SET TASK: Write out only the lines from the start of the entries up to and including the line with "S.camera = cam"; please skip the pictures.

PROVIDED DATA:
===============

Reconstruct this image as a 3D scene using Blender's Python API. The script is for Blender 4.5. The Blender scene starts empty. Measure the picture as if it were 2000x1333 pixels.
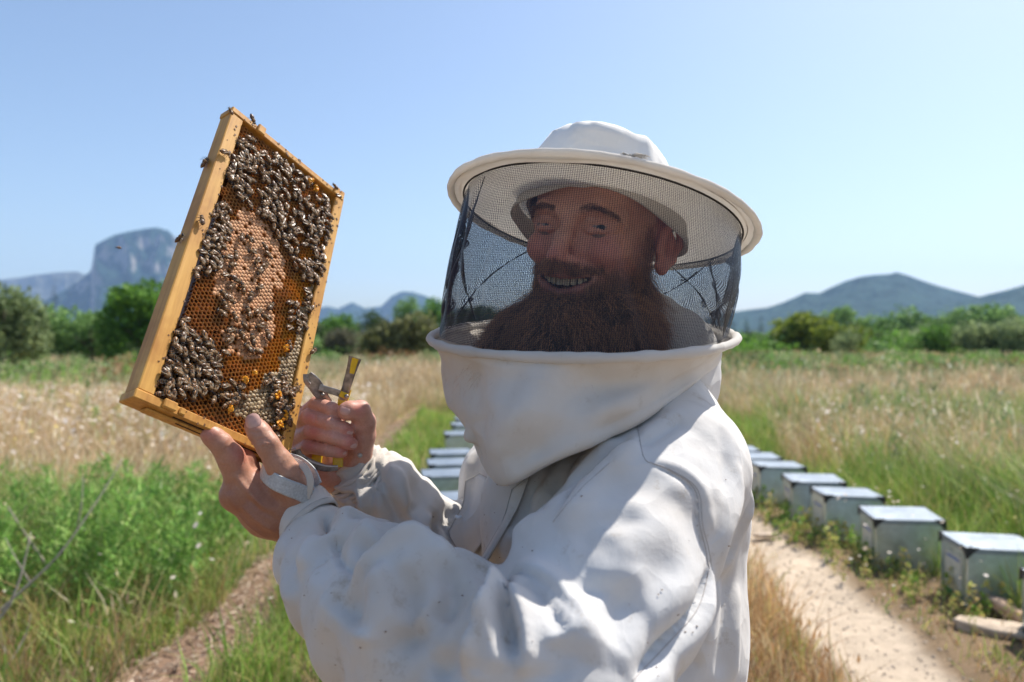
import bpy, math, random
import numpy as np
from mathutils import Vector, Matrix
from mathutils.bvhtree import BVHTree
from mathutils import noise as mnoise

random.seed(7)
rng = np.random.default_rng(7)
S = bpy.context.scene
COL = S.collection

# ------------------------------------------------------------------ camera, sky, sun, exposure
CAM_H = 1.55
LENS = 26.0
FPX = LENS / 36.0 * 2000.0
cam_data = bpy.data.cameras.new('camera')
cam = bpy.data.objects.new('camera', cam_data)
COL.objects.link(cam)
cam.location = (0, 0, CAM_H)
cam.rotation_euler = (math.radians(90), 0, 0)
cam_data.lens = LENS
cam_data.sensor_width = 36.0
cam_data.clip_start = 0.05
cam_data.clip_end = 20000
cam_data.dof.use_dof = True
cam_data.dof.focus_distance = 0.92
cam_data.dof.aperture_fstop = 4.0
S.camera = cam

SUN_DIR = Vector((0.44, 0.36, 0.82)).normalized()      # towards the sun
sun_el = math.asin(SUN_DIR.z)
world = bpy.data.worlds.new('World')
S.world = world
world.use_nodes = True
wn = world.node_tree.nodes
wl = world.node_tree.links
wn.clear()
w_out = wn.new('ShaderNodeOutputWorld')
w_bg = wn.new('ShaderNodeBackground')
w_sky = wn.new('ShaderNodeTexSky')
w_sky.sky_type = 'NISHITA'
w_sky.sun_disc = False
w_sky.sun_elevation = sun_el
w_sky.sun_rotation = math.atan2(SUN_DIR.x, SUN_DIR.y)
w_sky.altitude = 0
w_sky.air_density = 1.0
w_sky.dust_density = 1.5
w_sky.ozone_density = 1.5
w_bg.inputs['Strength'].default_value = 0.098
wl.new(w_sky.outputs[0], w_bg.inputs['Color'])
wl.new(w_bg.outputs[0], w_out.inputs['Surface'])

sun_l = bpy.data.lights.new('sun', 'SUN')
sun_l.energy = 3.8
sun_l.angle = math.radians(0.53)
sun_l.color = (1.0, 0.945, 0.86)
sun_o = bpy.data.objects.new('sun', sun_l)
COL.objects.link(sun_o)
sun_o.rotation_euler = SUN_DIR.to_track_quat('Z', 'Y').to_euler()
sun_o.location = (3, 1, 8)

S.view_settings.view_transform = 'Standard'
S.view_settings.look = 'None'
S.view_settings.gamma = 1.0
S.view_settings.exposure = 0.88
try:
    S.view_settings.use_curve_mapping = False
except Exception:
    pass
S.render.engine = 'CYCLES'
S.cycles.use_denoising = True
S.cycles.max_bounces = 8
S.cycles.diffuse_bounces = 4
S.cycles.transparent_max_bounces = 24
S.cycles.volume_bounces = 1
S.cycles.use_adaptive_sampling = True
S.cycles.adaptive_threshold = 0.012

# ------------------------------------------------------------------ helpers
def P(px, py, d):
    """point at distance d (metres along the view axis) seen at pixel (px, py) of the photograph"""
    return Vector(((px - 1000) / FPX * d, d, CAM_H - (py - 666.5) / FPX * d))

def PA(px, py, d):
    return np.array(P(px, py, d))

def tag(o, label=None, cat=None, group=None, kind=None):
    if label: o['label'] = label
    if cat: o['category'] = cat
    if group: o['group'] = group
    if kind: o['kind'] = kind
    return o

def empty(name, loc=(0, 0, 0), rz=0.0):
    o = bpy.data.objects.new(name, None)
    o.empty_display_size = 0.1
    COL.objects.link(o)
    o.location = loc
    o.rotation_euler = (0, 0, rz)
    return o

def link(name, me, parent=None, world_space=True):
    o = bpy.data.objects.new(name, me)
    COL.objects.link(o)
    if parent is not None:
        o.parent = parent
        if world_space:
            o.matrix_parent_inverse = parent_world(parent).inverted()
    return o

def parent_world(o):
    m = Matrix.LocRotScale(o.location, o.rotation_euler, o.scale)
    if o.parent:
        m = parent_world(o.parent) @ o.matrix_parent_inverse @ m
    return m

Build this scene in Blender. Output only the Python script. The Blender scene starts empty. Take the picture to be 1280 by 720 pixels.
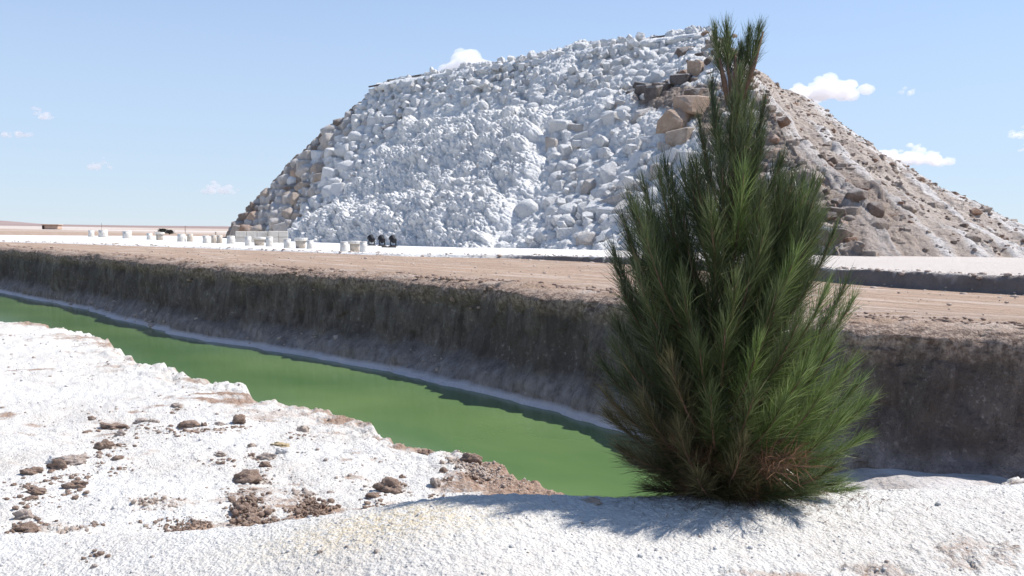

===============

FINAL ANSWER:
Reconstruct this image as a 3D scene using Blender's Python API. The script is for Blender 4.5. The Blender scene starts empty. Measure the picture as if it were 2000x1333 pixels.
import bpy, math, random
import numpy as np
from mathutils import Vector, Matrix
from mathutils.bvhtree import BVHTree
from mathutils import noise as mnoise

random.seed(7)
rng = np.random.default_rng(7)
S = bpy.context.scene
COL = S.collection

# ------------------------------------------------------------------ camera, sky, sun, exposure
CAM_H = 1.55
LENS = 26.0
FPX = LENS / 36.0 * 2000.0
cam_data = bpy.data.cameras.new('camera')
cam = bpy.data.objects.new('camera', cam_data)
COL.objects.link(cam)
cam.location = (0, 0, CAM_H)
cam.rotation_euler = (math.radians(90), 0, 0)
cam_data.lens = LENS
cam_data.sensor_width = 36.0
cam_data.clip_start = 0.05
cam_data.clip_end = 20000
cam_data.dof.use_dof = True
cam_data.dof.focus_distance = 0.92
cam_data.dof.aperture_fstop = 4.0
S.camera = cam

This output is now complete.